Chaque jour je rencontre des travailleurs, voire des cadres, brisés par leur expérience en entreprise, tellement dégoûtés de leur métier à cause du traitement subi qu’ils en décident pour beaucoup de changer de métier, gâchant ainsi non seulement leurs compétences acquises mais, pire, gâchant l’effort collectif en terme d’impôts ayant servi à former ces personnes... qui désormais devront se former à nouveau ! Hélas, il est maintenant acquis que nous ferons « plusieurs métiers » dans notre vie, l’effort du contribuable n’est donc pas prêt d’être atténué tant qu’il faudra financer des formations à répétition.
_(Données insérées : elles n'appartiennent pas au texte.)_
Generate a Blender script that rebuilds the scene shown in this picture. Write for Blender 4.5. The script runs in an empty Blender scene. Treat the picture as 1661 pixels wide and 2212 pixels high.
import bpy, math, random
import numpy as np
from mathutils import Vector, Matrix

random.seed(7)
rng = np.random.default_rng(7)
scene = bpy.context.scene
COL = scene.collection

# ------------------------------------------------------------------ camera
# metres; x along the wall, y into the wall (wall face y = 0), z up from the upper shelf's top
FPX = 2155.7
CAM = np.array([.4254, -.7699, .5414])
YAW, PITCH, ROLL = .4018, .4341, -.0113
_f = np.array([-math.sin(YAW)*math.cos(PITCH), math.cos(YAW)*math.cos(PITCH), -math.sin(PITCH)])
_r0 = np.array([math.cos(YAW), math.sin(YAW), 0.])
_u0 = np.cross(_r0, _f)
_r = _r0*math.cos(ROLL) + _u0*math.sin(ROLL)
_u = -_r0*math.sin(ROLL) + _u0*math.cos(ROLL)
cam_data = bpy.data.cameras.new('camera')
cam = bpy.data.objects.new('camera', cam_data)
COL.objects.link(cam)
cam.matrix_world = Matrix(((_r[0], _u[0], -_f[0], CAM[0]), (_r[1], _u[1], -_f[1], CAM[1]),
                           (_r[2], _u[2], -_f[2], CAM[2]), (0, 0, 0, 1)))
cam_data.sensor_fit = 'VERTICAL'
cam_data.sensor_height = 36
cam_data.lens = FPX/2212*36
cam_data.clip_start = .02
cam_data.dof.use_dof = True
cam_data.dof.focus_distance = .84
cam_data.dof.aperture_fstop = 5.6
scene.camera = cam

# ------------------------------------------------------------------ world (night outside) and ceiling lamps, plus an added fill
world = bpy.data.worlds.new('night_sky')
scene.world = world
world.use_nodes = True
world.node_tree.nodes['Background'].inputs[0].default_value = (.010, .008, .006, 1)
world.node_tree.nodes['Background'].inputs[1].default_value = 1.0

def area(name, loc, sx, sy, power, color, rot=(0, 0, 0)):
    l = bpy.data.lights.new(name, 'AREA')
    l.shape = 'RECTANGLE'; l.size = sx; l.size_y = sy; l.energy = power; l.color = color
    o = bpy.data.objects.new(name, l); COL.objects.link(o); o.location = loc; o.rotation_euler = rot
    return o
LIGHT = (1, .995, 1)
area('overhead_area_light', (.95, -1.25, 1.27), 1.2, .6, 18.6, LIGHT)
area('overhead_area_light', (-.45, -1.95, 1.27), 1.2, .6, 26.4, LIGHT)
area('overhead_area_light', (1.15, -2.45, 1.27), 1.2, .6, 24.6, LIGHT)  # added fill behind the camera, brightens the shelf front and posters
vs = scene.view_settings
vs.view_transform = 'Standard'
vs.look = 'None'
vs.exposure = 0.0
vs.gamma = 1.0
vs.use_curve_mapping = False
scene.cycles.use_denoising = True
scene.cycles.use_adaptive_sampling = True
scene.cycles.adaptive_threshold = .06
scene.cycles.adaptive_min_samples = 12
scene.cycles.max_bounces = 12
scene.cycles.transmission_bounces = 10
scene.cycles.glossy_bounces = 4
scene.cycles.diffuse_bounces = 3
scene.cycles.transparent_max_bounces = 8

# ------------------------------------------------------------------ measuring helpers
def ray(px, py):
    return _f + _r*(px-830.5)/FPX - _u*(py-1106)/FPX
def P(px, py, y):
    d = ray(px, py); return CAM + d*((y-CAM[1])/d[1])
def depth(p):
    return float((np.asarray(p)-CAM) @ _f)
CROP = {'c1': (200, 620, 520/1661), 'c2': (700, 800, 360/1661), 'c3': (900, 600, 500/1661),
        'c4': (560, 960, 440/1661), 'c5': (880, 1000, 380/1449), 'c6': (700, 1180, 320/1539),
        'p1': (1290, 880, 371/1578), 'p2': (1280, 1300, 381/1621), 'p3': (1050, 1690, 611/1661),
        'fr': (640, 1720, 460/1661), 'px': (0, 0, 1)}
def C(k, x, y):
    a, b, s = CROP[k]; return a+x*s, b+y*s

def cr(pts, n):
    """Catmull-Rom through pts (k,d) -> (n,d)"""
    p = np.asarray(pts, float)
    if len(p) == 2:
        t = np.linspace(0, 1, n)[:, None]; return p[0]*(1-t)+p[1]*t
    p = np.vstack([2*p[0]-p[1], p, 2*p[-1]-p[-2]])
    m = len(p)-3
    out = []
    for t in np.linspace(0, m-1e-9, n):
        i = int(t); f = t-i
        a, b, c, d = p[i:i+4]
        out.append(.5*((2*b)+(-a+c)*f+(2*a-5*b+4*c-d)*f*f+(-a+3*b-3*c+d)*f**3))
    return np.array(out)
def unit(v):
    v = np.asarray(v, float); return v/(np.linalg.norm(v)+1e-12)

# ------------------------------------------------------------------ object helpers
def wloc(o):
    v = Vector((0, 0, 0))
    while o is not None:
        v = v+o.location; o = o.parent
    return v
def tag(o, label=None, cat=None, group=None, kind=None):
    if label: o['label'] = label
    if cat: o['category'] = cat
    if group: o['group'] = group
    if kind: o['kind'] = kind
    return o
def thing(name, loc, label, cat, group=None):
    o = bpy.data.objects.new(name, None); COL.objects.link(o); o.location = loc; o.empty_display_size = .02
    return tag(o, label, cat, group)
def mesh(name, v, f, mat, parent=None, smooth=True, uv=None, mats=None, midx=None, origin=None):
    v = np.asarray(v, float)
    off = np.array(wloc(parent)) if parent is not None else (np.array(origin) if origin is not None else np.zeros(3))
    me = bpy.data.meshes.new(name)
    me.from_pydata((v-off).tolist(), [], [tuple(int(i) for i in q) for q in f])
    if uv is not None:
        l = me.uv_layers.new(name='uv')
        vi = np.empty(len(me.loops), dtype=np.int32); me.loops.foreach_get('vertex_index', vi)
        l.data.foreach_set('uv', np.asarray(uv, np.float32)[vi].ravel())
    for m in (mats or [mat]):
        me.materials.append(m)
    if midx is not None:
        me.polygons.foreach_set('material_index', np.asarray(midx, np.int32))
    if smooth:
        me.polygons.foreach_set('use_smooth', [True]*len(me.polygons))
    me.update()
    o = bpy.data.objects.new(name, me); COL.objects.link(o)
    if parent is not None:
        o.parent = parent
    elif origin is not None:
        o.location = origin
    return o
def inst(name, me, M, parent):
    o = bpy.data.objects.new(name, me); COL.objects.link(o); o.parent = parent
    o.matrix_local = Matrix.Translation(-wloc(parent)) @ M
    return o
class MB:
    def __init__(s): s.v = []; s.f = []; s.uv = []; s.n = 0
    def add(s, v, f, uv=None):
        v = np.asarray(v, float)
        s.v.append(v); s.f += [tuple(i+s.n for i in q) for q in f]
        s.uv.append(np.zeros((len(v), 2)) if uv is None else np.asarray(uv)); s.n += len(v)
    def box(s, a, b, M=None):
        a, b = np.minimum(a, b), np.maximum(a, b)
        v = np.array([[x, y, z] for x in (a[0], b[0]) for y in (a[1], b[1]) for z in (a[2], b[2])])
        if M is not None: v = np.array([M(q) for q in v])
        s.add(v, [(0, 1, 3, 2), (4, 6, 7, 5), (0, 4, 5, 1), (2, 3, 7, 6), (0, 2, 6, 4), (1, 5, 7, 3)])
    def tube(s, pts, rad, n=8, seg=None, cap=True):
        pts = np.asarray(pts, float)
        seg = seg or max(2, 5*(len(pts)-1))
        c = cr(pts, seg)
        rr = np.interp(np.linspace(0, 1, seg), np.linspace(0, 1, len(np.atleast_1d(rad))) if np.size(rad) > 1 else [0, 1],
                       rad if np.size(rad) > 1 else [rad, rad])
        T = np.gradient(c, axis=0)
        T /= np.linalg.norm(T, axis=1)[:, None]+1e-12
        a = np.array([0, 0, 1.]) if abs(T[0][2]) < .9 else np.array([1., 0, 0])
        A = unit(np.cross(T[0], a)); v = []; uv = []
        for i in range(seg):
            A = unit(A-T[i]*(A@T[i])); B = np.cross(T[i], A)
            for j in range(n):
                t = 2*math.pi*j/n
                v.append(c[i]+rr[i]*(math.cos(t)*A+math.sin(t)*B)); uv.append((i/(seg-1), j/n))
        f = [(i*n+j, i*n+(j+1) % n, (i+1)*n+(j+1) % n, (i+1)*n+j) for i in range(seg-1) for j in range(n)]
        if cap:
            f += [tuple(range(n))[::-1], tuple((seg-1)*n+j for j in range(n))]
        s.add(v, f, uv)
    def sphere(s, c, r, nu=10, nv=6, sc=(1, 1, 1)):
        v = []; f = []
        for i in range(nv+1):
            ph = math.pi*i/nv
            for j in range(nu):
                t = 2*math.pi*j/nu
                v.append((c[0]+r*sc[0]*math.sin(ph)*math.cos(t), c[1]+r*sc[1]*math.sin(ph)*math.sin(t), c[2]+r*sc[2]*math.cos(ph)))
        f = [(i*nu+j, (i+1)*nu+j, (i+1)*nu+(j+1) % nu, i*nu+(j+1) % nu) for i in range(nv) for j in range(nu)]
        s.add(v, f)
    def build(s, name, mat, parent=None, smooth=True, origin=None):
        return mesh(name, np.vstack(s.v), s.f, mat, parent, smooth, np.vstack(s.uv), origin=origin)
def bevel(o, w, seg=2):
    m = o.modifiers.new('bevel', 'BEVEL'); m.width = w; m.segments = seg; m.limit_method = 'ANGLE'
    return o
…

Alors j’en appelle à la responsabilité des chefs d’entreprises et cadres dans la construction pérenne du modèle social « dans » l’entreprise, car c’est bien là que nous passons la majeure partie de notre vie en société. Nous devons revenir à une problématique de rassemblement, car si les salariés n’obtiennent rien de l’entreprise - ni rémunération gratifiante, ni participation aux fruits du développement microéconomique, ni reconnaissance de leur implication au travail, ni espoir de développement personnel - ils ne donneront que le strict minimum nécessaire au maintien de leur emploi et donc de leur seul revenu de survivance. Alors vous imaginez, quand l’Etat offre un revenu alternatif qui permet de s’échapper de ce monde parfois cruel et pesant, quelle aubaine !
Que faut-il faire alors pour inverser cette fracture entre l’entreprise et ses salariés ? Quelle politique, sans être trop coûteuse pour des entreprises parfois fragiles, garantirait un développement durable de leur activité ? Prenons l’exemple d’une importante PME vendéenne (je ne suis pas villieriste !) qui, chaque fin d’année, redistribue sous forme de participation aux bénéfices (s’il y en a évidemment) un complément de rémunération équivalent à plusieurs mois de salaires : curieusement cette entreprise affiche une croissance très alléchante et l’ambiance au travail est à la fois des plus appliquées - les ouvriers se « coachant » entre eux - et des plus conviviales. Finalement, ça ressemble au bon vieux projet de Participation de De Gaulle, projet qui finalement pourrait être aujourd’hui des plus novateur et salutaire pour notre avenir à tous dans l’entreprise.
Sans rester uniquement sur des préoccupations matérielles, il conviendrait également de veiller avec la plus grande vigilance au traitement réservé aux salariés en entreprise, et ce, dès la candidature au recrutement. Bien entendu c’est déjà la mission des services administratifs de l’Etat, mais il s’avère qu’un certain nombre d’entreprises passent à travers les mailles du filet, provoquant les dégâts que vous savez maintenant. D’ailleurs il serait peut-être souhaitable que tous les services de l’Etat soient enfin connectés entre eux, en vue par exemple d’une appréciation globale des pratiques sociales et salariales en entreprise. L’idée de sanctionner les patrons voyous va dans ce sens, mais je propose également, en préventif, la création d’un indice social rendu public pour que chaque salarié sache exactement dans quel genre d’entreprise il s’engage.
Pour que tout le monde se rassemble à nouveau autour du projet de l’entreprise et ne s’intéresse plus seulement à son salaire... ou à la rentabilité de l’établissement.